## BEGIN Supplied information

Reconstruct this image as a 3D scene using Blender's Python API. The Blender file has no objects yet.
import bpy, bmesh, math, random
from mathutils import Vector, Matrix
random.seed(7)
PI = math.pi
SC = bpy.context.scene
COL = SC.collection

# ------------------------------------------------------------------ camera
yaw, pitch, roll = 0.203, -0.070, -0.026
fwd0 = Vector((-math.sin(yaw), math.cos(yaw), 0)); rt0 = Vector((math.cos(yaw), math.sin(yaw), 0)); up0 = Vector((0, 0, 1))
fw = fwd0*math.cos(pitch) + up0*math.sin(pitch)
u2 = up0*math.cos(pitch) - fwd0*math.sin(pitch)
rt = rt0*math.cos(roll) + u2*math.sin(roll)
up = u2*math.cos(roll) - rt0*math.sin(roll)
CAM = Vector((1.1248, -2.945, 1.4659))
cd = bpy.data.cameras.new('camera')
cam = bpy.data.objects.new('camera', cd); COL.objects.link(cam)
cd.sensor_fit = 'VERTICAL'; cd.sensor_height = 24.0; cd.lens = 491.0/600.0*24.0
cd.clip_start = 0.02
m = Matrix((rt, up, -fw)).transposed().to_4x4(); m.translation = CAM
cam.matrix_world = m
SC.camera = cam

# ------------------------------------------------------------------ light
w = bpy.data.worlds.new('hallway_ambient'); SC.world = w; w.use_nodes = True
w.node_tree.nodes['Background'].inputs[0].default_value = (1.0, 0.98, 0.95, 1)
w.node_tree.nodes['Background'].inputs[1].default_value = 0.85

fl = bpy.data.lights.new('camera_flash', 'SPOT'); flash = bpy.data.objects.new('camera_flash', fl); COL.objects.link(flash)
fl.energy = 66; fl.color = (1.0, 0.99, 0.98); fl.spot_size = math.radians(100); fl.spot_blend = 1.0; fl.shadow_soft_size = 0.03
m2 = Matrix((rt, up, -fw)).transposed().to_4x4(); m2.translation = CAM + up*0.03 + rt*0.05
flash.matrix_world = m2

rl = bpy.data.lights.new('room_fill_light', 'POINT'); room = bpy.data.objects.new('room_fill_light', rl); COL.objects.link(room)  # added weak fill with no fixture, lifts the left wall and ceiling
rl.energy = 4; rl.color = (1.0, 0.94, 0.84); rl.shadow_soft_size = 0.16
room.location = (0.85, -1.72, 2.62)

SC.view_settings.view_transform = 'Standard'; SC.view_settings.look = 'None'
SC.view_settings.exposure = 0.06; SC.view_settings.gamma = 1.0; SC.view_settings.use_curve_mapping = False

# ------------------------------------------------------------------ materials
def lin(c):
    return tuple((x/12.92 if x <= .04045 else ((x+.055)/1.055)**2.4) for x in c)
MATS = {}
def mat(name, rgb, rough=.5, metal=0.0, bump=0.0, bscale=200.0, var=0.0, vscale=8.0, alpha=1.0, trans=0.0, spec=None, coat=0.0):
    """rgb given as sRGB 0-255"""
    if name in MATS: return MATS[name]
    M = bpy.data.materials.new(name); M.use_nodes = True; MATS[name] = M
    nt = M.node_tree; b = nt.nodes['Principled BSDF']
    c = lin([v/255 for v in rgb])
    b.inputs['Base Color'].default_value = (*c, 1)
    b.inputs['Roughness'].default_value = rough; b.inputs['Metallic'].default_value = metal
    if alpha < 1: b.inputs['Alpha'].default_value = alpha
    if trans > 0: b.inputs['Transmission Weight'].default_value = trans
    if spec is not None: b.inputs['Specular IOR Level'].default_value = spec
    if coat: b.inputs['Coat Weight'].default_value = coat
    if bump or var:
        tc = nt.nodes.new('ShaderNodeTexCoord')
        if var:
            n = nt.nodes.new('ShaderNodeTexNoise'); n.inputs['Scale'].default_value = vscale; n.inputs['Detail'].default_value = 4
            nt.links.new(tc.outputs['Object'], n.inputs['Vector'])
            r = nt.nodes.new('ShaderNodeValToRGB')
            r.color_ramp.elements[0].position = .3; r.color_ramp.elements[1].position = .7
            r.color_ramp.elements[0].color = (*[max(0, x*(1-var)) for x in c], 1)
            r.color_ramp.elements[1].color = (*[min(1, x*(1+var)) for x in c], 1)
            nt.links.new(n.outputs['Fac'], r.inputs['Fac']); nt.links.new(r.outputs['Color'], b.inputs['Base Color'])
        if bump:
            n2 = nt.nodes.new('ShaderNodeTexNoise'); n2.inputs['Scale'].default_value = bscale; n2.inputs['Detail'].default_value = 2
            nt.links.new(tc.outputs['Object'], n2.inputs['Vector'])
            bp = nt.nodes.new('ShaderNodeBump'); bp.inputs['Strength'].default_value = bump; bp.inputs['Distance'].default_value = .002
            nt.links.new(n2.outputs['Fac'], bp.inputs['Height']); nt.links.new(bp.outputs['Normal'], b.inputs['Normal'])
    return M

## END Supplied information

# What you should do
Set down verbatim only the lines between the start of the data above and the line with "COL = SC.collection", both boundaries included.

# Task answer
Reconstruct this image as a 3D scene using Blender's Python API. The Blender file has no objects yet.
import bpy, bmesh, math, random
from mathutils import Vector, Matrix
random.seed(7)
PI = math.pi
SC = bpy.context.scene
COL = SC.collection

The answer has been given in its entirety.